## What the task requires
Repeat the lines that follow, leaving nothing out.

## Raw data
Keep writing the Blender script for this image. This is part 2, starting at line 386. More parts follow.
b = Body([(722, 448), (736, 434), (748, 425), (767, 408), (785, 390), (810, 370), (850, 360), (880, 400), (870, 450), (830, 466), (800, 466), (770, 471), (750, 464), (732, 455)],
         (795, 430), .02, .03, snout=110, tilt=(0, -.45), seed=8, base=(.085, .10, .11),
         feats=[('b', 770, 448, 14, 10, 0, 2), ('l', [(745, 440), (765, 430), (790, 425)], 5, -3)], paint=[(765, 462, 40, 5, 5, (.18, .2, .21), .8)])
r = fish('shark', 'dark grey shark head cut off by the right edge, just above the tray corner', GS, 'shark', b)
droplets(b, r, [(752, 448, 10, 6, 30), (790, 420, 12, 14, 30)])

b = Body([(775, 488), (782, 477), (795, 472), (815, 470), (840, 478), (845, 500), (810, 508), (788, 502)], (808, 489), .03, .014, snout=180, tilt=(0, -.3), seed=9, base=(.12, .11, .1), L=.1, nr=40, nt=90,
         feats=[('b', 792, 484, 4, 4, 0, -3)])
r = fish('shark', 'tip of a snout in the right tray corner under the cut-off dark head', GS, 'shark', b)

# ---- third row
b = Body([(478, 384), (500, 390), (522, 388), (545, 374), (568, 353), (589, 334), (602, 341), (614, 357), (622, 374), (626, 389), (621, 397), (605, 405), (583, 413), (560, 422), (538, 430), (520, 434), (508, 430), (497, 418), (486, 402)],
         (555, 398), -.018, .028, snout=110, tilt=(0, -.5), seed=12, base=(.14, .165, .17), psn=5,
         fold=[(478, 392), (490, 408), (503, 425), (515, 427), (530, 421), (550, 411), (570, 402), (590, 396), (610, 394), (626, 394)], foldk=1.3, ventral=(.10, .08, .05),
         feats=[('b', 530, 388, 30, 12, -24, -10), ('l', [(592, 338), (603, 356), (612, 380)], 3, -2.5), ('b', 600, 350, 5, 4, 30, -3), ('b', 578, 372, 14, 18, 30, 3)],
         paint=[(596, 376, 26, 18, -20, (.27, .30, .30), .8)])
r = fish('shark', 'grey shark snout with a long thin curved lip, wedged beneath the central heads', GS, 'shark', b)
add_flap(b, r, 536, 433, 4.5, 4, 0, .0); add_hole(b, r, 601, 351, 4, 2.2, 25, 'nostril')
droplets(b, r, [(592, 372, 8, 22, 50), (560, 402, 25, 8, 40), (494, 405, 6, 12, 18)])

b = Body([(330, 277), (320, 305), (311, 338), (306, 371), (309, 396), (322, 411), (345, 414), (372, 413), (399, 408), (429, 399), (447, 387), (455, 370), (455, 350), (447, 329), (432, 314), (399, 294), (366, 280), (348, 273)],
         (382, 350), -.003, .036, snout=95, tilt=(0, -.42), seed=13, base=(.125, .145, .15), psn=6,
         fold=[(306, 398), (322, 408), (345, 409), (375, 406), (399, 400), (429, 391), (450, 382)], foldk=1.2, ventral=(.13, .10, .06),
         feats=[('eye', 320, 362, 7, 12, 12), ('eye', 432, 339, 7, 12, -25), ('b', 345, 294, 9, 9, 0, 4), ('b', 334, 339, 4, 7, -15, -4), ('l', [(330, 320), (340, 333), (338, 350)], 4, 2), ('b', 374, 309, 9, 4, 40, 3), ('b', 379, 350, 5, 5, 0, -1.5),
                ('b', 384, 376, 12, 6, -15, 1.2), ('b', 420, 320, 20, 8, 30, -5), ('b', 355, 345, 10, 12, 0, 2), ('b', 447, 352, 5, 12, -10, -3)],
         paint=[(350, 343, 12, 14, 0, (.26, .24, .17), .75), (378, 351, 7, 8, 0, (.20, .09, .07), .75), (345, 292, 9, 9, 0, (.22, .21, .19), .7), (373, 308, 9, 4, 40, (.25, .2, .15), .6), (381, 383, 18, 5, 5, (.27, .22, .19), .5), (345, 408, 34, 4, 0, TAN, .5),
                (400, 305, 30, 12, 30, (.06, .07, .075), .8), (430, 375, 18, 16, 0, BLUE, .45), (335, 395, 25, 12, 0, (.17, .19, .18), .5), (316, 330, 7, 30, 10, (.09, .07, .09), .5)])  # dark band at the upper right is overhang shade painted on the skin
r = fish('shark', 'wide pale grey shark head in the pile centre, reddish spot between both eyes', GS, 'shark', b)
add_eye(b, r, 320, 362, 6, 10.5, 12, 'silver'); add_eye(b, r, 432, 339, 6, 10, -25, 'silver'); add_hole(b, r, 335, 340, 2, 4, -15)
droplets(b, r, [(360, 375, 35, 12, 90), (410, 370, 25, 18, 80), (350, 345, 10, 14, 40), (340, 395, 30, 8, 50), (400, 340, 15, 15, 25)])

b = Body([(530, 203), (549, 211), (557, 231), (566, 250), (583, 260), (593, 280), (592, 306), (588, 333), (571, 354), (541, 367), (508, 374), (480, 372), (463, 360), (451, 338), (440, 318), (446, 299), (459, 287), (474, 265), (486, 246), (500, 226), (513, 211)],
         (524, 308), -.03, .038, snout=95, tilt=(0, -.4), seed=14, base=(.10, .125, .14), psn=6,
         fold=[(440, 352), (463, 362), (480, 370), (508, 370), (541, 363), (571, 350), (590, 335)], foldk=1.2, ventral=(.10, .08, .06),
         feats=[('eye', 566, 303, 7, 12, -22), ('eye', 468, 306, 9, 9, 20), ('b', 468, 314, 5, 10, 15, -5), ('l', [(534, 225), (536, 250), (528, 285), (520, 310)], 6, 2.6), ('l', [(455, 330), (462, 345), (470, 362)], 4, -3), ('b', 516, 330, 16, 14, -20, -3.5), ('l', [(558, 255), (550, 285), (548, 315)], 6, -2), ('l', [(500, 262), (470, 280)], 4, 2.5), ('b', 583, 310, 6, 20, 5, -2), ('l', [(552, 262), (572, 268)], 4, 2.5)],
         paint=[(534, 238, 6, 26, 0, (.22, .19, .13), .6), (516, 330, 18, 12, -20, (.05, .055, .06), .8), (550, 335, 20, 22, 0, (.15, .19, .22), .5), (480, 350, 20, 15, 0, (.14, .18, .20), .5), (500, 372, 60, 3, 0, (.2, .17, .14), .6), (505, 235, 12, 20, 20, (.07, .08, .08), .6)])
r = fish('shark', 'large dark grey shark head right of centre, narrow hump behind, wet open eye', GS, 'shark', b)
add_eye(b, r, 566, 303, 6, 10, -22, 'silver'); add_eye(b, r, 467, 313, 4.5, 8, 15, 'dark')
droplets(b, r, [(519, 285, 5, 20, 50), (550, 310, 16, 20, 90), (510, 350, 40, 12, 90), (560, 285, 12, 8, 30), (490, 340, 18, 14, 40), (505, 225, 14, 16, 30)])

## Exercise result
Keep writing the Blender script for this image. This is part 2, starting at line 386. More parts follow.
b = Body([(722, 448), (736, 434), (748, 425), (767, 408), (785, 390), (810, 370), (850, 360), (880, 400), (870, 450), (830, 466), (800, 466), (770, 471), (750, 464), (732, 455)],
         (795, 430), .02, .03, snout=110, tilt=(0, -.45), seed=8, base=(.085, .10, .11),
         feats=[('b', 770, 448, 14, 10, 0, 2), ('l', [(745, 440), (765, 430), (790, 425)], 5, -3)], paint=[(765, 462, 40, 5, 5, (.18, .2, .21), .8)])
r = fish('shark', 'dark grey shark head cut off by the right edge, just above the tray corner', GS, 'shark', b)
droplets(b, r, [(752, 448, 10, 6, 30), (790, 420, 12, 14, 30)])

b = Body([(775, 488), (782, 477), (795, 472), (815, 470), (840, 478), (845, 500), (810, 508), (788, 502)], (808, 489), .03, .014, snout=180, tilt=(0, -.3), seed=9, base=(.12, .11, .1), L=.1, nr=40, nt=90,
         feats=[('b', 792, 484, 4, 4, 0, -3)])
r = fish('shark', 'tip of a snout in the right tray corner under the cut-off dark head', GS, 'shark', b)

# ---- third row
b = Body([(478, 384), (500, 390), (522, 388), (545, 374), (568, 353), (589, 334), (602, 341), (614, 357), (622, 374), (626, 389), (621, 397), (605, 405), (583, 413), (560, 422), (538, 430), (520, 434), (508, 430), (497, 418), (486, 402)],
         (555, 398), -.018, .028, snout=110, tilt=(0, -.5), seed=12, base=(.14, .165, .17), psn=5,
         fold=[(478, 392), (490, 408), (503, 425), (515, 427), (530, 421), (550, 411), (570, 402), (590, 396), (610, 394), (626, 394)], foldk=1.3, ventral=(.10, .08, .05),
         feats=[('b', 530, 388, 30, 12, -24, -10), ('l', [(592, 338), (603, 356), (612, 380)], 3, -2.5), ('b', 600, 350, 5, 4, 30, -3), ('b', 578, 372, 14, 18, 30, 3)],
         paint=[(596, 376, 26, 18, -20, (.27, .30, .30), .8)])
r = fish('shark', 'grey shark snout with a long thin curved lip, wedged beneath the central heads', GS, 'shark', b)
add_flap(b, r, 536, 433, 4.5, 4, 0, .0); add_hole(b, r, 601, 351, 4, 2.2, 25, 'nostril')
droplets(b, r, [(592, 372, 8, 22, 50), (560, 402, 25, 8, 40), (494, 405, 6, 12, 18)])

b = Body([(330, 277), (320, 305), (311, 338), (306, 371), (309, 396), (322, 411), (345, 414), (372, 413), (399, 408), (429, 399), (447, 387), (455, 370), (455, 350), (447, 329), (432, 314), (399, 294), (366, 280), (348, 273)],
         (382, 350), -.003, .036, snout=95, tilt=(0, -.42), seed=13, base=(.125, .145, .15), psn=6,
         fold=[(306, 398), (322, 408), (345, 409), (375, 406), (399, 400), (429, 391), (450, 382)], foldk=1.2, ventral=(.13, .10, .06),
         feats=[('eye', 320, 362, 7, 12, 12), ('eye', 432, 339, 7, 12, -25), ('b', 345, 294, 9, 9, 0, 4), ('b', 334, 339, 4, 7, -15, -4), ('l', [(330, 320), (340, 333), (338, 350)], 4, 2), ('b', 374, 309, 9, 4, 40, 3), ('b', 379, 350, 5, 5, 0, -1.5),
                ('b', 384, 376, 12, 6, -15, 1.2), ('b', 420, 320, 20, 8, 30, -5), ('b', 355, 345, 10, 12, 0, 2), ('b', 447, 352, 5, 12, -10, -3)],
         paint=[(350, 343, 12, 14, 0, (.26, .24, .17), .75), (378, 351, 7, 8, 0, (.20, .09, .07), .75), (345, 292, 9, 9, 0, (.22, .21, .19), .7), (373, 308, 9, 4, 40, (.25, .2, .15), .6), (381, 383, 18, 5, 5, (.27, .22, .19), .5), (345, 408, 34, 4, 0, TAN, .5),
                (400, 305, 30, 12, 30, (.06, .07, .075), .8), (430, 375, 18, 16, 0, BLUE, .45), (335, 395, 25, 12, 0, (.17, .19, .18), .5), (316, 330, 7, 30, 10, (.09, .07, .09), .5)])  # dark band at the upper right is overhang shade painted on the skin
r = fish('shark', 'wide pale grey shark head in the pile centre, reddish spot between both eyes', GS, 'shark', b)
add_eye(b, r, 320, 362, 6, 10.5, 12, 'silver'); add_eye(b, r, 432, 339, 6, 10, -25, 'silver'); add_hole(b, r, 335, 340, 2, 4, -15)
droplets(b, r, [(360, 375, 35, 12, 90), (410, 370, 25, 18, 80), (350, 345, 10, 14, 40), (340, 395, 30, 8, 50), (400, 340, 15, 15, 25)])

b = Body([(530, 203), (549, 211), (557, 231), (566, 250), (583, 260), (593, 280), (592, 306), (588, 333), (571, 354), (541, 367), (508, 374), (480, 372), (463, 360), (451, 338), (440, 318), (446, 299), (459, 287), (474, 265), (486, 246), (500, 226), (513, 211)],
         (524, 308), -.03, .038, snout=95, tilt=(0, -.4), seed=14, base=(.10, .125, .14), psn=6,
         fold=[(440, 352), (463, 362), (480, 370), (508, 370), (541, 363), (571, 350), (590, 335)], foldk=1.2, ventral=(.10, .08, .06),
         feats=[('eye', 566, 303, 7, 12, -22), ('eye', 468, 306, 9, 9, 20), ('b', 468, 314, 5, 10, 15, -5), ('l', [(534, 225), (536, 250), (528, 285), (520, 310)], 6, 2.6), ('l', [(455, 330), (462, 345), (470, 362)], 4, -3), ('b', 516, 330, 16, 14, -20, -3.5), ('l', [(558, 255), (550, 285), (548, 315)], 6, -2), ('l', [(500, 262), (470, 280)], 4, 2.5), ('b', 583, 310, 6, 20, 5, -2), ('l', [(552, 262), (572, 268)], 4, 2.5)],
         paint=[(534, 238, 6, 26, 0, (.22, .19, .13), .6), (516, 330, 18, 12, -20, (.05, .055, .06), .8), (550, 335, 20, 22, 0, (.15, .19, .22), .5), (480, 350, 20, 15, 0, (.14, .18, .20), .5), (500, 372, 60, 3, 0, (.2, .17, .14), .6), (505, 235, 12, 20, 20, (.07, .08, .08), .6)])
r = fish('shark', 'large dark grey shark head right of centre, narrow hump behind, wet open eye', GS, 'shark', b)
add_eye(b, r, 566, 303, 6, 10, -22, 'silver'); add_eye(b, r, 467, 313, 4.5, 8, 15, 'dark')
droplets(b, r, [(519, 285, 5, 20, 50), (550, 310, 16, 20, 90), (510, 350, 40, 12, 90), (560, 285, 12, 8, 30), (490, 340, 18, 14, 40), (505, 225, 14, 16, 30)])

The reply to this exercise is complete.